‘Wisdom of the crowd’: The myths and realities
Are the many wiser than the few? Phil Ball explores the latest evidence on what can make groups of people smarter – but can also make them wildly wrong.
Is The Lord of the Rings the greatest work of literature of the 20th Century? Is The Shawshank Redemption the best movie ever made? Both have been awarded these titles by public votes. You don’t have to be a literary or film snob to wonder about the wisdom of so-called ‘wisdom of the crowd’.
In an age routinely denounced as selfishly individualistic, it’s curious that a great deal of faith still seems to lie with the judgement of the crowd, especially when it can apparently be far off the mark. Yet there is some truth underpinning the idea that the masses can make more accurate collective judgements than expert individuals. So why is a crowd sometimes right and sometimes disastrously wrong?

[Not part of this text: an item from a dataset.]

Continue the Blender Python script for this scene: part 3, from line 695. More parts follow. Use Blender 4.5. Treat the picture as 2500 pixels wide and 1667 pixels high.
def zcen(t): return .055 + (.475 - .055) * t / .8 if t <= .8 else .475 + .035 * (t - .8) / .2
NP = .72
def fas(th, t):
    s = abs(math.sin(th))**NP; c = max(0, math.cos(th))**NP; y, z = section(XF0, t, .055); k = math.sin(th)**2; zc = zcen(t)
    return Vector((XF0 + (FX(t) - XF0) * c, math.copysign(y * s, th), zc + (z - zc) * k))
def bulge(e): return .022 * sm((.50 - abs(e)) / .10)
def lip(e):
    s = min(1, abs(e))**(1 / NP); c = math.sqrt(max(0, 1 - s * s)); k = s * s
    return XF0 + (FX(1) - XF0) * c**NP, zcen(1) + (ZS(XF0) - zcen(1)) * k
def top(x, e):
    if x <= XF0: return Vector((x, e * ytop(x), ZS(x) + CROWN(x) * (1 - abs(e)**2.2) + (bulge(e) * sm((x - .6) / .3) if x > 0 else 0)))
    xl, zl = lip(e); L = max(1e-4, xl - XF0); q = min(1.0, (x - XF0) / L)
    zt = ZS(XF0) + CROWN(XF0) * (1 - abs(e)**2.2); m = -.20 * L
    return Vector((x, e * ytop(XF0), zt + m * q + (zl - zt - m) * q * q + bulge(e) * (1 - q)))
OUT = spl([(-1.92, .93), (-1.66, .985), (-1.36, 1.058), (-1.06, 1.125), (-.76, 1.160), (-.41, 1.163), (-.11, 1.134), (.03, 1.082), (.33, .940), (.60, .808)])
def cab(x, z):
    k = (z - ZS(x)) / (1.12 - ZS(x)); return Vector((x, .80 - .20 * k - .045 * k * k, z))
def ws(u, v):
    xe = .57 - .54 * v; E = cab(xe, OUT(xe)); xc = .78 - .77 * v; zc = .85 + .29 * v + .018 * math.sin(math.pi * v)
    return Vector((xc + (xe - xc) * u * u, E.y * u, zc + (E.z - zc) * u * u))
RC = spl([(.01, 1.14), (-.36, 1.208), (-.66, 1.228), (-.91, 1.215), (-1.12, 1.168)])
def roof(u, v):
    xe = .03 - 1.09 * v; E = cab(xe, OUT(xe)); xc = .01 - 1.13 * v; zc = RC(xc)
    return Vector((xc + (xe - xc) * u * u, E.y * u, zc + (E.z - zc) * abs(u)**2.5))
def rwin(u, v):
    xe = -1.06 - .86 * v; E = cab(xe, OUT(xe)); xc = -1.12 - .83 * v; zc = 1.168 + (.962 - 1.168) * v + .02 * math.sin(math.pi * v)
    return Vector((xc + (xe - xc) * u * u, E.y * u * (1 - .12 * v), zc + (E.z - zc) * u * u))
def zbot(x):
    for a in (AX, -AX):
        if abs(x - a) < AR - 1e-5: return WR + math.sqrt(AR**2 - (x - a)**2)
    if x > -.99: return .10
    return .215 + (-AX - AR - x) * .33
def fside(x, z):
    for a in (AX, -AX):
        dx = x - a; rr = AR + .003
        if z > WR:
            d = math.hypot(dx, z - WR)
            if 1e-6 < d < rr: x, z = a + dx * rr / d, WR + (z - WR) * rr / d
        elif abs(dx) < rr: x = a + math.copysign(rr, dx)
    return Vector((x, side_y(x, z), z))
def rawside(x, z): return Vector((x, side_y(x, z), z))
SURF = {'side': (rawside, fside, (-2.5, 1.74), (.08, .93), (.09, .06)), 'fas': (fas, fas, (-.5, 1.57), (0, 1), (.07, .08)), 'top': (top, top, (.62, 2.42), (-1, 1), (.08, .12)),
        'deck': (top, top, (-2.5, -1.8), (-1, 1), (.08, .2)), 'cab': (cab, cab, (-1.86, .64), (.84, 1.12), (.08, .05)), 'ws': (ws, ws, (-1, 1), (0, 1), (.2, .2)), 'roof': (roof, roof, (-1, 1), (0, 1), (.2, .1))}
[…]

The notion that a group’s judgement can be surprisingly good was most compellingly justified in James Surowiecki’s 2005 book The Wisdom of Crowds, and is generally traced back to an observation by Charles Darwin’s cousin Francis Galton in 1907. Galton pointed out that the average of all the entries in a ‘guess the weight of the ox’ competition at a country fair was amazingly accurate – beating not only most of the individual guesses but also those of alleged cattle experts. This is the essence of the wisdom of crowds: their average judgement converges on the right solution.
Flawed thinking
Still, Surowiecki also pointed out that the crowd is far from infallible. He explained that one requirement for a good crowd judgement is that people’s decisions are independent of one another. If everyone let themselves be influenced by each other’s guesses, there’s more chance that the guesses will drift towards a misplaced bias. This undermining effect of social influence was demonstrated in 2011 by a team at the Swiss Federal Institute of Technology (ETH) in Zurich. They asked groups of participants to estimate certain quantities in geography or crime, about which none of them could be expected to have perfect knowledge but all could hazard a guess – the length of the Swiss-Italian border, for example, or the annual number of murders in Switzerland. The participants were offered modest financial rewards for good group guesses, to make sure they took the challenge seriously.
The researchers found that, as the amount of information participants were given about each others guesses increased, the range of their guesses got narrower, and the centre of this range could drift further from the true value. In other words, the groups were tending towards a consensus, to the detriment of accuracy.
This finding challenges a common view in management and politics that it is best to seek consensus in group decision making. What you can end up with instead is herding towards a relatively arbitrary position. Just how arbitrary depends on what kind of pool of opinions you start off with, according to subsequent work by one of the ETH team, Frank Schweitzer, and his colleagues. They say that if the group generally has good initial judgement, social influence can refine rather than degrade their collective decision.
Financial meltdown
No one should need warning about the dangers of herding among poorly informed decision-makers: copycat behaviour has been widely regarded as one of the major contributing factors to the financial crisis, and indeed to all financial crises of the past. The Swiss team commented that this detrimental herding effect is likely to be even greater for deciding problems for which no objectively correct answer exists, which perhaps explains how democratic countries occasionally elect such astonishingly inept leaders.
There’s another key factor that makes the crowd accurate, or not. It has long been argued that the wisest crowds are the most diverse. That’s a conclusion supported in a 2004 study by Scott Page of the University of Michigan and Lu Hong of Loyola University in Chicago. They showed that, in a theoretical model of group decision-making, a diverse group of problem-solvers made a better collective guess than that produced by the group of best-performing solvers. In other words, diverse minds do better, when their decisions are averaged, than expert minds.
In fact, here’s a situation where a little knowledge can be a dangerous thing. A study in 2011 by a team led by Joseph Simmons of the Yale School of Management in New Haven, Connecticut found that group predictions about American football results were skewed away from the real outcomes by the over-confidence of the fans’ decisions, which biased them towards alleged 'favourites' in the outcomes of games.
All of these findings suggest that knowing who is in the crowd, and how diverse they are, is vital before you attribute to them any real wisdom.
Intelligence upgrade
Could there also be ways to make an existing crowd wiser? Last month, Clintin Davis-Stober of the University of Missouri and his co-workers presented calculations at a conference on Collective Intelligence that provide a few answers.
They first refined the statistical definition of what it means for a crowd to be wise – when, exactly, some aggregate of crowd judgements can be considered better than those of selected individuals. This definition allowed the researchers to develop guidelines for improving the wisdom of a group. Previous work might imply that you should add random individuals whose decisions are unrelated to those of existing group members. That would be good, but it’s better still to add individuals who aren’t simply independent thinkers but whose views are ‘negatively correlated’ – as different as possible – from the existing members. In other words, diversity trumps independence.
If you want accuracy, then, add those who might disagree strongly with your group. What do you reckon of the chances that managers and politicians will select such contrarian candidates to join them? All the same, armed with this information I intend to apply for a position in the Cabinet of the British government. They’d be wise not to refuse.